D. Joao II

PROJETO
Este projeto pretende concretizar um propósito muito específico: desmontar o processo pelo qual a coroa institui, de forma sistemática e permanente, a nomeação de juízes de fora letrados para os concelhos de maior importância, no reino de Portugal.

A explicação circunstanciada deste processo, incluindo o conhecimento dos efetivos humanos envolvidos, contribuirá para apreender um dos sustentáculos da construção do Estado Moderno. Com efeito, a ampliação do aparelho judicial da coroa (em número e complexidade) traduz-se numa perda irremediável da autonomia das comunidades locais. A designação deste magistrado, um elemento exógeno a comunidade, fere o status quo de consenso estabelecido entre a coroa e as oligarquias dos concelhos, que constituía um dos pilares da cultura e do sistema político do Antigo Regime.
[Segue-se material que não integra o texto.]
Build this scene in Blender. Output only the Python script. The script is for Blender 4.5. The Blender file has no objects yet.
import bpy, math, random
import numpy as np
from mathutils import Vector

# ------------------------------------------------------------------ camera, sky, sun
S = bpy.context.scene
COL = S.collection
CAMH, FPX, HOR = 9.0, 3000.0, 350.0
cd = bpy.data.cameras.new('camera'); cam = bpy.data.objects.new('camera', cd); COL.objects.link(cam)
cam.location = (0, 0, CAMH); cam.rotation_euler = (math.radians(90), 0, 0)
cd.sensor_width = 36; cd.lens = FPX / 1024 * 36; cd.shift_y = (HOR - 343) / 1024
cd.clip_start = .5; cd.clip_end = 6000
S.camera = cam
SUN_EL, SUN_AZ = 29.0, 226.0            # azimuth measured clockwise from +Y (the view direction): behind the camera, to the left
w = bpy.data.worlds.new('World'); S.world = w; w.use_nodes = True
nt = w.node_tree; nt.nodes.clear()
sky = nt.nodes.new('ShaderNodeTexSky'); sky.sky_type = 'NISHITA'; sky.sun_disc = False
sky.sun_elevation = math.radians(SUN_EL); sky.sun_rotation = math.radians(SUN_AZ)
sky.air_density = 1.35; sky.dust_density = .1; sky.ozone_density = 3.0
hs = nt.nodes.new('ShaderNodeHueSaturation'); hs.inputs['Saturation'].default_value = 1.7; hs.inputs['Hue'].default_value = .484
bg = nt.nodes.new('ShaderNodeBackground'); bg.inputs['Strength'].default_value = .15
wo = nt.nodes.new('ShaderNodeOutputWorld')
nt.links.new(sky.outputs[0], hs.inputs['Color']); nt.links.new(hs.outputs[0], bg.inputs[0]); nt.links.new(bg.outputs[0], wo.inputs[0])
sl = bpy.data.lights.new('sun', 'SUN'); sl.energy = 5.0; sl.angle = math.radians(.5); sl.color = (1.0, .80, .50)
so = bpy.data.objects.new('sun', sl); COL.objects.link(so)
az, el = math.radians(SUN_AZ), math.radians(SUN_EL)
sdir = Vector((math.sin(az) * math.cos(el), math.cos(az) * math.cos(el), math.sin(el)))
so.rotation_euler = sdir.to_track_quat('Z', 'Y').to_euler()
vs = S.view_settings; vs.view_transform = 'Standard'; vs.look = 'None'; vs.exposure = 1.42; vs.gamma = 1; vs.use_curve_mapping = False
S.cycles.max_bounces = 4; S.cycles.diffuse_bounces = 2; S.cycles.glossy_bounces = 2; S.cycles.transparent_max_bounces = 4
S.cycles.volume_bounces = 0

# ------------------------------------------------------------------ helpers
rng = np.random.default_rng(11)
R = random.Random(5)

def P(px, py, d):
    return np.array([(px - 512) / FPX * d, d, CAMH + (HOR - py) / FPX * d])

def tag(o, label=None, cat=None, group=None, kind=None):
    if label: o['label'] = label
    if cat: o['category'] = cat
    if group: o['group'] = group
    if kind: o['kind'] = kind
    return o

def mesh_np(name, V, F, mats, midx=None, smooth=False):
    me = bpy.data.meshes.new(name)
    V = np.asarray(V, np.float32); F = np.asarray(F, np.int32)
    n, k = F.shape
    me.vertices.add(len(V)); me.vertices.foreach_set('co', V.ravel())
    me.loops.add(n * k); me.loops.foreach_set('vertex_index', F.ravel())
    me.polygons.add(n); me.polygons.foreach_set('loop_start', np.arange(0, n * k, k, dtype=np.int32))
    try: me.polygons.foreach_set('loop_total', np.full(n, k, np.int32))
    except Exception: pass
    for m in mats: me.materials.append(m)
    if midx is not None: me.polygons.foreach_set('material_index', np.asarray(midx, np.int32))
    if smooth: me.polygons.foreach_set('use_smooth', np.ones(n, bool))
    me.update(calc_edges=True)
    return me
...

Os conhecimentos atuais sobre o exercício da justiça em primeira instância na baixa Idade Média apontam para a nomeação episódica e conjuntural de juízes de fora, iniciativa régia que, invariavelmente, desencadeava conflitos com as autoridades locais eleitas. Pelo contrário, a imagem veiculada pela Época Moderna, assente em investigação desenvolvida para os séculos XVII e XVIII, é a da existencia de uma estrutura de administração da justiça, estabelecida pela coroa e pelos grandes donatários, que corresponde a um aparelho judicial atuante nas principais cidades e vilas do reino.

Estes dois discursos historiográficos antagónicos, relativos as Épocas Medieval e Moderna, indiciam a existencia de um período de aceleração em que este processo de mudança se terá desenvolvido. De facto, um hiato cronológico, correspondendo grosso modo ao século XVI, esteve até agora omisso na investigação. Os motivos desta ausencia prendem-se com as divisoes "de terreno" entre medievalistas e modernistas que acabam por estabelecer barreiras temporais nos estudos, menosprezando os períodos charneira. E, como é óbvio, a evolução paulatina da ordem jurídica e do funcionamento das instituiçoes, ao longo do Antigo Regime, não se coadunam com cortes historiográficos artificiais.

Nestas circunstâncias, o projeto é inovador porque congrega especialistas das Época Medieval e Moderna, não para se aliarem numa pesquisa desenvolvida na long durée (sem abandonarem as respetivas cronologias, quanto muito aplicando uma grelha de análise similar) mas para partilharem a investigação de um curto período, um século, que é considerado em termos de evolução do aparelho judicial da coroa "terra de ninguém".